I bring this point up in contrast to the humanitarian programs. If you really want to stop terrorism you do not fight it, bomb it or threaten it. You choose to make amends and start the healing process. You make reparations, you offer empathy and foster an environment where everyone has food, shelter, clothing, and safety. You do not move armies in or drop missiles. Give people a  reason to choose to turn away from retaliation, give people a reason to stop supporting violence on either side. There should be one side-humanity.

We get so wound up with how right we are, we pick and hold our arguments close to our hearts. Is there any wonder why the 'enemy' does the same? What would your life be like, how would you choose to live if suddenly a missile struck your town, killing your loved ones and friends and destroying your economy? You'd what? Go get weapons and make them pay? Right, that is exactly what they are doing, isn't it amazing how much alike both 'sides' think?

Labeling groups of people and judging everyone who could possibly be involved or supportive of the group is not a sign of enlightenment or compassion. It is absurd. Do you like it when someone labels you and treats you with bias because of your appearance or beliefs? No. I have yet to meet anyone who gets tickled pink by the idea of being called a bigot or referred to with slurs.

If you want to end terrorism you have to look at ways to bring positive changes and stability into the countries that are torn by poverty and war. You have to give people something to live for. Regardless of how bad things get in the United States people do not race around committing acts of terrorism every day. Why? Because they are comfortable, they do not want to lose what they have, and they have the freedom to waste time playing video games and eating junk food. Give people what they need. Give them respect and tolerance. Foster growth. Open communications in a constructive manner.

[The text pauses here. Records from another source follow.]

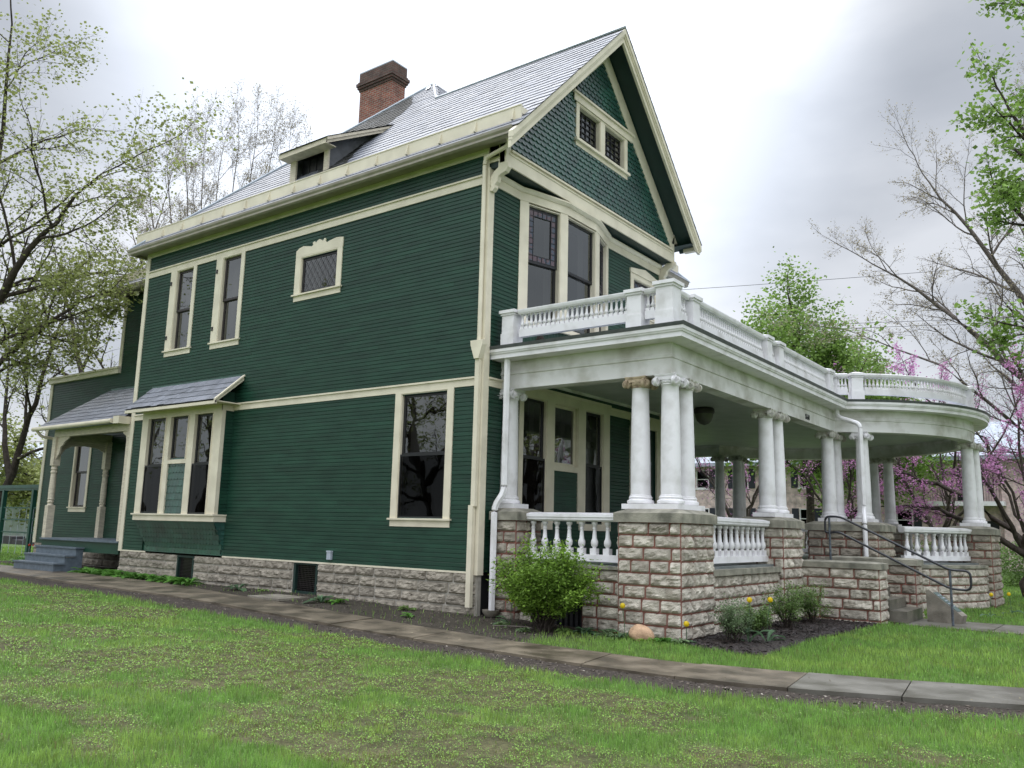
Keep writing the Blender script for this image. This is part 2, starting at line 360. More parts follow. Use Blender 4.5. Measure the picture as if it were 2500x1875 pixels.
# rear wing
RW = (-18.54, -17.62, 1.98, 4.14)
siding(wl, FR_, -20.7, -12.2, .78, 4.4, [RW]); siding(wl, FR_, -20.7, -12.2, 4.4, 6.22)
siding(wl, FR_, -16.2, -12.2, 6.22, 8.7)
backing(wl, FR_, -20.7, -12.2, .78, 6.3, [RW]); backing(wl, FR_, -16.3, -12.2, 6.3, 8.8)
FRW = mk((-20.75, 0, 0), (0, 1, 0), (-1, 0, 0)); siding(wl, FRW, 1.7, 9, .78, 6.25); backing(wl, FRW, 1.86, 9, .78, 6.3)
FRW2 = mk((-16.32, 0, 0), (0, 1, 0), (-1, 0, 0)); siding(wl, FRW2, 1.7, 9, 6.25, 8.7); backing(wl, FRW2, 1.86, 9, 6.3, 8.7)
FRN = mk((0, 9, 0), (1, 0, 0), (0, 1, 0)); siding(wl, FRN, -20.75, -12.16, .78, 6.25); backing(wl, FRN, -20.6, -12.2, .78, 8.7)
wall = wl.build('wall', GREEN, house)
fl = MB(); fl.box(-12, .1, 4.55, -.15, 7.1, 4.65); fl.box(-12, 7.1, 4.55, -1.4, 9.9, 4.65); fl.box(-20.5, 1.9, 6.05, -12.2, 8.8, 6.18); fl.box(-12, .12, 8.82, -.15, 7.1, 8.9); fl.box(-12, 7.1, 8.82, -1.4, 9.9, 8.9); fl.build('floor', DARK, house)
# ---------------------------------------------------------------- fish scale shingles
def shingles(mb, F, inside, a0, a1, b0, b1, w=.165, h=.115, c0=.004, c1=.03, jit=.004):
    b = b0; k = 0
    while b < b1:
        a = a0-(w/2 if k % 2 else 0)
        while a < a1+w:
            if inside(a+w/2, b+h*.6):
                j = random.uniform(-jit, jit); bb = b+j; ww = w-.004; cc = c1+random.uniform(0, .004)
                pts = [(a+ww, bb+h*1.25, c0)]+[(a+ww/2+ww/2*math.cos(t), bb+ww*.30-ww*.30*math.sin(t), cc) for t in np.linspace(0, math.pi, 8)]+[(a, bb+h*1.25, c0)]
                i = len(mb.v); mb.v += [F(*p) for p in pts]; n = len(pts); mb.f.append(tuple(range(i, i+n)))
                m = len(mb.v)
                for q in pts[1:-1]: mb.v.append(F(q[0], q[1], q[2]-.024))
                for q in range(n-3): mb.f.append((i+1+q, i+2+q, m+q+1, m+q))
            a += w
        b += h; k += 1
# gable face
gf = MB()
AW = (2.58, 4.64)
shingles(gf, FG, lambda a, b: (b < 8.99+(a-.15)*.98+.05) and (b < 12.39-(a-3.62)*1.03+.05) and not (2.46 < a < 4.78 and 9.98 < b < 11.1), .1, 7.15, 8.78, 12.5)
g_ = gf.build('gable_shingles', SHG, house)
gb = MB()
gb.prism(FG, [(0, 8.5), (2.6, 8.5), (2.6, 10.6), (0, 9.2)], -.12, -.001); gb.prism(FG, [(4.63, 8.5), (7.24, 8.5), (7.24, 9.2), (4.63, 11.25)], -.12, -.001)
gb.prism(FG, [(2.6, 8.5), (4.63, 8.5), (4.63, 10.05), (2.6, 10.05)], -.12, -.001); gb.prism(FG, [(2.6, 10.86), (4.63, 10.86), (4.63, 11.9), (3.62, 12.9), (2.6, 11.9)], -.12, -.001)
gb.fbox(FF, 0.02, 7.22, 8.502, 8.62, -.2, .24)
gb.build('gable_backing', DKG, house)
def rz(y): return 9.0+1.01*((y+.41) if y < 3.62 else (7.65-y))
gt = MB()
gt.fbox(FG, 0, 7.24, 8.5, 8.80, .0, .035); gt.fbox(FG, .14, 7.10, 8.80, 8.84, .0, .08); gt.fbox(FG, .1, 7.14, 8.735, 8.765, .035, .05)
gt.prism(FG, [(0, 8.80), (.15, 8.80), (.15, 8.99), (3.62, 12.39), (3.62, 12.86), (0, 9.24)], 0, .034)
gt.prism(FG, [(7.24, 8.80), (7.09, 8.80), (7.09, 8.82), (3.62, 12.39), (3.62, 12.86), (7.24, 9.22)], 0, .034)
gt.prism(FG, [(7.09, 9.0), (7.50, 9.05), (7.25, 9.02), (7.24, 9.24)], 0, .034)
gt.prism(FG, [(7.24, 9.02), (7.50, 9.10), (7.24, 9.32)], 0.0, .033)
gt.fbox(FG, 2.35, 4.95, 10.90, 11.06, .036, .06); gt.fbox(FG, 2.30, 5.0, 11.06, 11.11, .036, .10)
gt.build('gable_trim', CREAM, house)
# return sides of the projecting gable
gr = MB()
for y0, y1 in ((0., .1), (7.14, 7.24)):
    gr.mark()
    gr.box(.22, y0, 8.42, .363, y1, 9.2)
    gr.box(.0, y0, 8.62, .22, y1, 8.72)
    gr.box(.0, y0, 9.0, .363, y1, 9.12)
    out_ = [(.0, 8.05), (.09, 8.03), (.15, 8.09), (.14, 8.15), (.20, 8.20), (.22, 8.30), (.30, 8.34), (.40, 8.36), (.46, 8.44), (.45, 8.52), (.37, 8.56), (.22, 8.56), (.22, 8.48), (.12, 8.42), (.05, 8.33), (.03, 8.20), (.05, 8.12), (.0, 8.09)]
    gr.prism(mk((0, 0, 0), (1, 0, 0), (0, 1, 0)), out_, y0-.01, y1+.0)
gr.each('gable_bracket', CREAM, house)
# attic windows with muntins
def muntins(F, A, d, o):
    q = MB(); x0, x1, z0, z1 = A
    for k in range(1, 4): x = x0+(x1-x0)*k/4; q.fbox(F, x-.009, x+.009, z0, z1, d-.02, d)
    for k in range(1, 5): z = z0+(z1-z0)*k/5; q.fbox(F, x0, x1, z-.009, z+.009, d-.02, d+.001)
    q.build('muntins', BLACK, o)
for a0, a1 in ((2.60, 3.50), (3.70, 4.62)):
    window(FG, a0, a1, 10.05, 10.86, cas=(.13 if a0 < 3 else .0, .13 if a0 > 3 else .2, .04, .1), leaded=muntins, d0=-.14, lab='small attic window with a square leaded sash')
q = MB(); q.fbox(FG, 2.42, 4.80, 9.99, 10.05, .0, .09); q.build('attic_sill', CREAM, house)
# ---------------------------------------------------------------- trim boards
cb = MB()
cb.mark(); cb.box(-.13, -.035, .78, .035, 0, 8.52); cb.box(-.13, -.035, 8.52, .0, 0, 8.93); cb.box(0., 0.0, .78, .035, .13, 8.5)
cb.mark(); cb.box(-12.165, -.035, .80, -12.0, 0, 9.0); cb.mark(); cb.box(-12.2, 0., .80, -12.165, .1, 8.93)
cb.mark(); cb.box(.0, 7.11, .83, .035, 7.24, 8.5); cb.mark(); cb.box(-20.8, 1.665, .78, -20.62, 1.7, 6.2); cb.mark(); cb.box(-20.8, 1.7, .78, -20.75, 1.85, 6.2); cb.mark(); cb.box(-16.36, 1.665, 6.42, -16.2, 1.7, 8.75)
cb.each('corner_board', CREAM, house)
bc = MB()
def belt(F, a0, a1, b0, b1):
    bc.mark(); bc.fbox(F, a0, a1, b0, b1-.035, 0, .031); bc.fbox(F, a0, a1, b1-.035, b1, 0, .06)
belt(FS, -7.59, -.13, 4.24, 4.41); belt(FS, -12.0, -11.1, 4.24, 4.40); belt(FS, -12.0, -.13, 8.21, 8.40)
belt(FF, .13, .98, 4.24, 4.41); belt(FF, 4.6, 7.11, 4.24, 4.41)
bc.mark(); bc.fbox(FS, -12.0, -.13, 8.80, 8.93, 0, .028); bc.mark(); bc.fbox(FS, -12., -.13, .80, .835, 0, .03)
belt(FR_, -12.9, -12.2, 4.30, 4.42)
bc.each('belt_course', CREAM, house)
ld = MB(); ld.box(-20.9, 1.55, 6.36, -16.2, 1.72, 6.42); ld.box(-20.85, 1.6, 6.21, -16.22, 1.70, 6.36); ld.box(-20.9, 1.72, 6.3, -16.2, 9.05, 6.40); ld.build('parapet_cap', CREAM, house)
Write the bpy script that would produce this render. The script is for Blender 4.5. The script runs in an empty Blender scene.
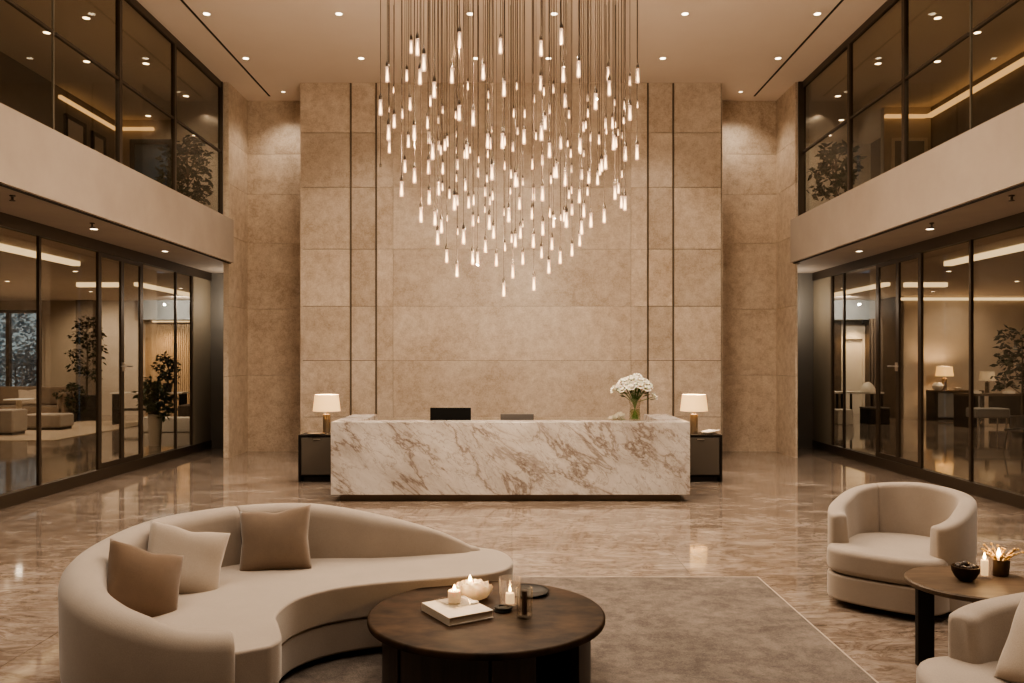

Stop trying to be the final judge, jury, and executioner for the villains; start giving people a reason to start being human again instead of faceless enemies. I'm getting tired of the absurd arguments for perpetual wars, especially when I see people in our own country struggling to get by on low wages, when corporations take high paying jobs overseas to increase profit margins, and legislation is passed for the good of the profit rather than the good of the people. Let's get our priorities straight. Let's become a respectable country known for wisdom and compassion rather than weapons sales and mass destruction. Let's stop creating terrorists and committing acts of terrorism-before you say we don't do that, think about the recent findings about the CIA. The CIA allegedly works on your behalf. I am not proud of the techniques they used and I do not feel there is ever a justifiable reason to torture anyone. Ever.

A New Year approaches. We can choose to change our country, our stance, our view. Why not choose a healthier one and become a leader in changing the world in a positive way? Remember peace, when does it get a chance? When does the name calling and retribution stop? How much has to be destroyed before we admit that we are going about this backward?